Creating 50 threads will actually hurt performance, not improve it. It just doesn't make any sense.
Ideally you should make the 4 threads, not more, not less. There will be some overhead because of context switching, but that is unavoidable. The OS/services/other applications threads should too be executed. But nowadays with so powerful and lighting-fast CPUs this is of no concern since those OS threads will only take less that 2 % of the CPU's time. Almost all of them will be in blocked state while your program is running.
You might think that, since performance is of critical importance, you should code those small critical areas in low-level assembly language. Modern programming languages allow this.
But seriously... compilers and, in case of Java, the JVM, will optimize those portions so well that it just isn't worth it (unless you actually want to exercise something like this). Instead of your calculations finishing in 100 seconds, they'll finish in 97 or 98. The question you must ask yourself is: is it worth all those hours of coding and debugging ?

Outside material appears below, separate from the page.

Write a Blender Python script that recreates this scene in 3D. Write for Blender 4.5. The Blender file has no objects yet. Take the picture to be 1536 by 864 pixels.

You asked about the time cost of context switching. These days, these are extremely low. Look at modern day dual-core CPUs that run Windows 7 for example. If you start an Apache web server on that machine and a MySQL database server, you will easily go over 800 threads. The machine just doesn't feel it. To see how low this cost is, read here: How to estimate the thread context switching overhead? . To spare you the searching/reading part: context switching can be done hundreds of thousands of times per second.
4 threads are faster if you can program your 40 tasks switching better than Operating System does.
If you can use 4 threads, use them. There's no way 50 will go faster than 4 on a 4-core machine. All you get is more overhead.
Of course, you're describing an ideal non-real-world situation, so whatever you are actually building, you'll need to measure in order to understand how the performance is affected.
There is Hyperthreading technology which can handle more that one thread per CPU, but it is hardly dependent on type of calculation you want to do. Consider using of GPU or very low assembly language to achieve maximum power.